At Wednesday’s city council meeting, council unanimously approved a request to change the name of John A. Macdonald Road to miyo-wâhkôhtowin Road — which is Cree for “good relationships.”
City council proposed changing the name more than two years ago.
The proposal was made just weeks after Saskatoon Tribal Council Chief Mark Arcand made a public call to have the street renamed to acknowledge the ongoing harm of the Indian residential school system and the role John A. Macdonald — Canada’s first prime minister — played in that part of history.
The final step in the process to officially change the name will be for city administration to create a bylaw and have that approved by council at next month’s meeting.
At Wednesday’s meeting, five people spoke voicing both sides of the conversation — whether it was appropriate to change the name or not.
Susan Gingell was one of those people who spoke passionately in support of the name change. She feels this will be used as an invitation into good relationships with the people and the land.
“I know that this name (John A. Macdonald Road) is hurtful to residential school survivors and the people suffering from intergenerational trauma,” Gingell stated.
“I think some resistance to the name change is inevitable. I hope that over time the benefits of responding to the invitation to better relationship will bring people into agreement. They will see the benefits with all the relations here on Treaty 6 territory.”
While some people living in that area will be impacted by a name change as they have to change their address, documents and identification, Gingell suggests the current issue with the name is larger than the impacted community.
“I believe that this is larger than that particular community. I think the voices of those people need to be heard. This is about better relationships for all of the people who live in this city,” she explained.
“Will they need to learn how to say the name and spell the name? Yes, they will. But like I said (when speaking), Indigenous people had to learn to speak a whole new language and they weren’t invited into it – they were required to speak the language of their colonizers. We’re asking for one word here.”
Mary Fedun, who lives not far from John A. Macdonald Road, spoke out against changing the name. She slammed the city and the community consultation process over the past two years to get to this point.
“The process has been horrible,” she said. “Personally, I want to say I can’t believe it. I do believe the decision was made long before two years ago. What we saw in the middle of summer then and now means nothing.

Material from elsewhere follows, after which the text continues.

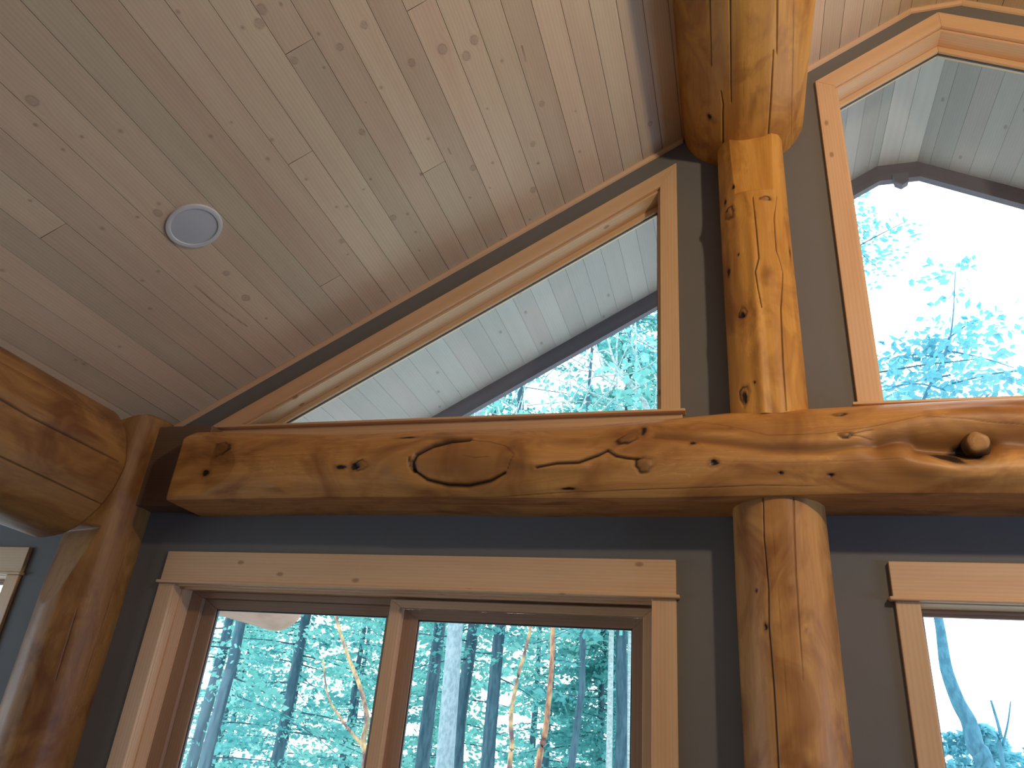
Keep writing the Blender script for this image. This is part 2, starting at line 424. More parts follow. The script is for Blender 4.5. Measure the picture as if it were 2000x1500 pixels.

“The process I think is so flawed because they have no intention of going to setting up like they did with buses. We had all sorts of public engagement for libraries. Lots of people hate it (and) lots of people think it’s terrific, (but) at least we had them. And here we are at council after a summer where a lot of people have a lot of different things going.”
According to Fedun, she takes a bus several times a week down John A. Macdonald Road and says she hasn’t heard one conversation about somebody wanting this name change.
“I listen in (to conversations) and I’ve never heard anybody say, ‘Did you hear what council is doing?’ Most of the time the response is, ‘I think it’s awful what they’re doing,’ ” she said. “I don’t hear anybody (in that area) saying this is a good thing. There are other ways of dealing with things to make them teachable tools.”
She felt the city shouldn’t be hiding from Canadian history.
A motion was also passed at the meeting Wednesday that would have administration report on a process in order to cover all associated costs for home-based businesses impacted by the name change.